An IMF bailout is not a panacea for all our ills, we should in parallel charter our own suitable long-term solution with a lot of conviction and not be forced to adopt a cookie-cutter once size fits all approach. Whatever the collaborative solution we charter, it should not hamper economic growth of the country. Afterall, to increase tax revenue to GDP (one of the lowest in the world), economy has to grow and just merely increasing taxes (a short sighted solution) would not give us the desired sustainable outcome. 

Once I had the privilege of working closely with the CEO of one of the crown jewels of Dubai. He was a foreign national selected to this top job and he told me how he once in conversation with the ruler of Dubai Sheikh Mohammed bin Rashid Al Maktoum, had said that he has five crown jewels (in no particular order); Port of Jabel Ali, Emirates Airline, Dubai International Airport, Dubai International Financial Centre (DIFC) and the Dubai Duty Free. I am sure, many of you must be surprised to learn of the fifth crown jewel as I was too. Dubai with its liberal policies, a long time Western ally has managed to steer a shrewd but a neutral path to attract significant amounts of foreign capital and talent and more recently gained handsomely from geopolitical disruptions. Dubai is a financial hub where just about anyone can do business with just about anyone else. I believe Sri Lanka too has much to learn from Dubai’s unspoken trade-offs and strategy on international relations. We can leverage Sri Lanka’s non-aligned position in SAARC to better position ourselves to benefit from global trade and investments. 

We plan far too many things and achieve very little as we have failed miserably on implementation. Over the years we have seen far too many roadmaps, policy statements, committees but none have been effective and impactful in bringing long-term stability to our economic landscape. Perhaps the only bold measure was the opening of our economy in 1977, albeit people are divided by polarised views on the virtues of such a policy. 

What would be the crown jewels of Sri Lanka? My picks would be, Tourism, Port(s), Airport(s) and Port City Special Economic Zone. You may have a different view as to what should be our crown jewels, nonetheless, once the crown jewels are identified, defined and the rationale is agreed, a long-term policy framework should be put in place. Politicians of every stripe should endorse and support this policy framework.

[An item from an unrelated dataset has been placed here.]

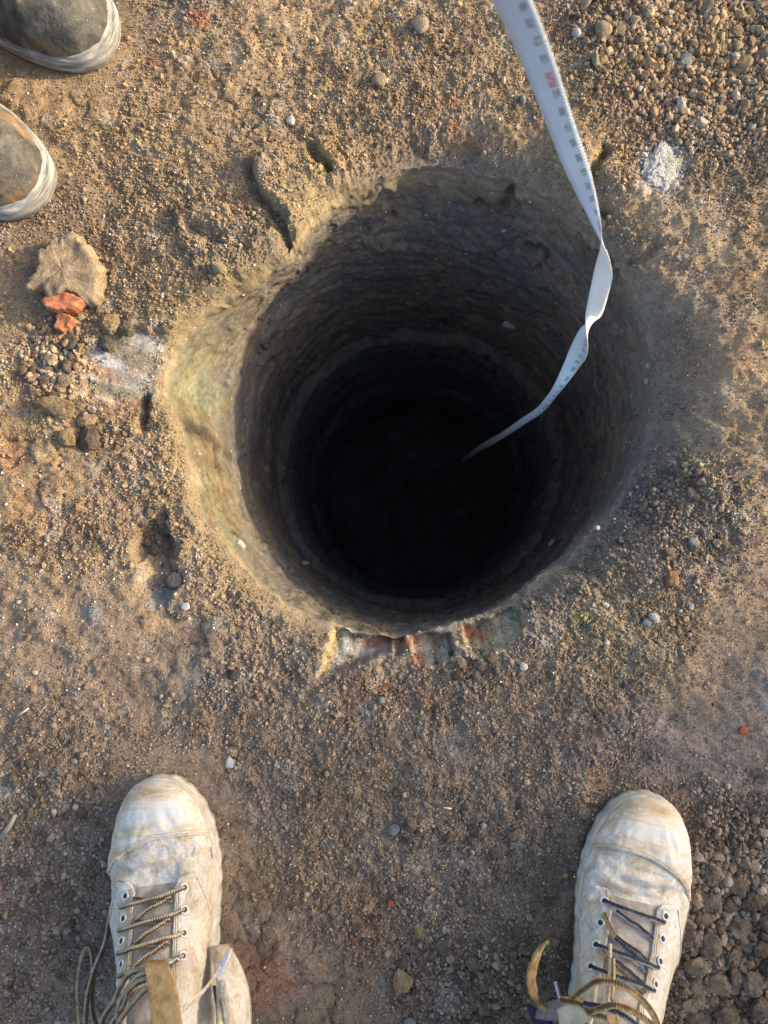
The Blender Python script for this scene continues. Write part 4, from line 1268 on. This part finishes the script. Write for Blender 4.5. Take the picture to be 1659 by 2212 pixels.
def work_boot(label, loc, rotz, side, seed, lean):
    root = thing("work_boot", label, "boot", loc, rotz, "pair of pale work boots")
    L = Last(side=side, seed=seed, narrow=0.955, lean=lean)
    s = np.concatenate([0.06 * np.linspace(0, 1, 22) ** 1.7, np.linspace(0.07, 1, 130)])
    a = np.linspace(-90, 90, 97)
    SS, AA = np.meshgrid(s, a, indexing='ij')
    V = L.pos(SS, AA)
    link("vamp", new_mesh("vamp", V.reshape(-1, 3), grid_faces(len(s), len(a))), M_LEATH, root)
    sole_part(L, root)
    # toe cap with two rows of stitching behind its edge
    capline = lambda a_: 0.128 + 0.100 * (np.abs(a_) / 90) ** 1.5 + 0.00045 * a_ * (-side)
    aa = np.linspace(-88, 88, 81); rr = np.linspace(0, 1, 34)
    cs = capline(aa)[None, :] * (rr ** 1.5)[:, None]
    cap = link("toe_cap", new_mesh("toe_cap", L.pos(cs, np.repeat(aa[None], 34, 0), 0.0022 * sst(0, 0.04, cs) + 0.0004).reshape(-1, 3), grid_faces(34, 81)[:, ::-1]), M_TOE, root)
    m = cap.modifiers.new("thickness", 'SOLIDIFY'); m.thickness = 0.0022; m.offset = -1
    for k, ds in enumerate((0.006, 0.014)):
        a2 = np.linspace(-82, 82, 90)
        pts = L.pos(capline(a2) - ds, a2, 0.0026)
        tube("stitching", pts, 0.00055, M_STITCH, cap, 5)
    # welt seam round the foot
    for sg in (-1, 1):
        s2 = np.linspace(0.05, 0.75, 90)
        tube("side_seam", L.pos(s2, np.full(90, sg * 80.0), 0.0002), 0.0006, M_STITCH, root, 5)
    # tongue
    patch("tongue", L, 0.272, 0.80, lambda v: (-25, 25), 50, 21, 0.0004, M_TONGUE, root, 0.002)
    # eyestays: two lapels with rounded fronts
    for sg in (-1, 1):
        def fn(v, sg=sg):
            t = np.clip((v - 0.258) / 0.045, 0, 1)
            r = math.sqrt(max(0.0, 1 - (1 - t) ** 2))
            ain = 17 + 4 * (v - 0.27) / 0.35
            aout = 42 + 36 * sst(0.27, 0.50, np.array(v)) + 6
            mid = 0.5 * (ain + 48)
            lo = mid + (ain - mid) * (0.25 + 0.75 * r); hi = mid + (aout - mid) * (0.25 + 0.75 * r)
            return (sg * lo, sg * float(hi))
        st = patch("eyestay", L, 0.260, 0.80, fn, 70, 24, 0.0040, M_LEATH, root, 0.0030)
        for dk in (2.0, 4.5):
            s2 = np.linspace(0.28, 0.78, 60)
            tube("stitching", L.pos(s2, np.array([fn(v)[0] + sg * dk for v in s2]), 0.0043), 0.0005, M_STITCH, st, 5)
        s2 = np.linspace(0.275, 0.60, 50)
        tube("stitching", L.pos(s2, np.array([fn(v)[1] - sg * 3 for v in s2]), 0.0043), 0.0005, M_STITCH, st, 5)
    # eyelets
    eye = {}
    for i, sv in enumerate((0.300, 0.368, 0.434, 0.500)):
        for sg in (-1, 1):
            av = sg * (27 + 1.5 * i)
            p = L.pos(np.array(sv), np.array(av), 0.0046); n = L.nrm(np.array(sv), np.array(av))
            eye[i, sg] = (sv, av)
            o = bpy.data.objects.new("eyelet", EYE_ME); COLL.objects.link(o); o.parent = root
            o.location = p; o.rotation_mode = 'QUATERNION'; o.rotation_quaternion = Vector(n).to_track_quat('Z', 'Y')
            h = bpy.data.objects.new("eyelet_hole", HOLE_ME); COLL.objects.link(h); h.parent = o; h.location = (0, 0, 0.0003)
    # sock and trouser cuff filling the top
    ssk = np.linspace(0.79, 0.985, 24); aS = np.linspace(-46, 46, 31)
    SV = L.pos(*np.meshgrid(ssk, aS, indexing='ij'), 0.004)
    link("sock", new_mesh("sock", SV.reshape(-1, 3), grid_faces(24, 31)), M_NAVY, root)
    return root, L, eye


def lace_path(L, A, B, lift=0.0075, bow=0.0, n=16):
    t = np.linspace(0, 1, n)
    s = A[0] + (B[0] - A[0]) * t + bow * np.sin(PI * t); a = A[1] + (B[1] - A[1]) * t
    e = np.minimum(t, 1 - t) * 4
    return L.pos(s, a, 0.0040 + (lift - 0.0040) * np.clip(e, 0, 1))


def strap(name, root, pts, width, mat, thick=0.0028, n=24, wdir=None):
    """a strip of leather along pts [(x, y, z)] in world space; wdir = (world) width direction per point"""
    c = smooth_line(np.array([tuple(p) for p in pts]), n)
    w = smooth_line(np.array(wdir, float), n); w /= np.linalg.norm(w, axis=1)[:, None]
    wd = np.interp(np.linspace(0, 1, n), np.linspace(0, 1, len(width)), width)
    cols = []
    for f in np.linspace(-1, 1, 7):
        cols.append(c + w * (wd * 0.5 * f)[:, None])
    V = np.stack(cols, 1).reshape(-1, 3)
    V += RNG.normal(0, 0.00025, V.shape)
    V = np.array(to_local(root, V))
    o = link(name, new_mesh(name, V, grid_faces(n, 7)), mat, root)
    m = o.modifiers.new("thickness", 'SOLIDIFY'); m.thickness = thick; m.offset = 0
    b = o.modifiers.new("edge", 'BEVEL'); b.width = 0.0006; b.segments = 2
    return o


def world_tube(name, root, pts, rad, mat, n=40, seg=8):
    p = to_local(root, smooth_line(np.array([tuple(q) for q in pts]), n))
    return tube(name, p, rad, mat, root, seg)


def sheet(name, root, rows, mat, thick=0.0025, sub=2):
    """a curved piece through rows of world points"""
    nr, nc = len(rows), len(rows[0])
    V = to_local(root, [p for r in rows for p in r])
    o = link(name, new_mesh(name, np.array(V), grid_faces(nr, nc)), mat, root)
    m = o.modifiers.new("smooth", 'SUBSURF'); m.levels = m.render_levels = sub
    m.boundary_smooth = 'PRESERVE_CORNERS'
    m = o.modifiers.new("thickness", 'SOLIDIFY'); m.thickness = thick; m.offset = 0
    return o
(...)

Adequate resources including capital and human resources with international expertise should be mobilised to develop the crown jewels. 

An implementation plan with medium term (5-10 years) and long-term (10-20 years) goals should be put in place and respective line ministry/agency should be given full authority to implement the said plan. The line ministry/agency should be housed with capable people to deliver and an apex Advisory Committee can overlook the entire development, identify synergies and monitor progress. In establishing the Advisory Committee, the Parliamentary Council (tasked with maintaining Independent Commissions aimed at depoliticising the public service) can nominate, however nominees should not hold any political office and they should possess required expertise and qualifications in said disciplines.

In our quest to develop the crown jewels of Sri Lanka, we will see emerging opportunities for sub-sectors and industries, and economic growth induced tax revenue would put us back on a sustainable recovery path. Governance structure of the crown jewels should be operated more like a private enterprise with a lean structure and strong institutional framework to ensure minimal political interference and eliminate ad hoc policy changes due to change of government. Whilst a tolerable level of political influence may have to be accepted in this neck of the woods, there needs to be a system of governance with accountability and with adequate controls to ensure that our crown jewels retain their unique lustre and serve their purpose in restoring our image as truly the pearl of the Indian Ocean. 

 

(The writer serves in the senior management capacity of one of the largest Public-Private-Partnership Projects in Sri Lanka. The views expressed in this column are his own and not reflective of the organisation he is a part of).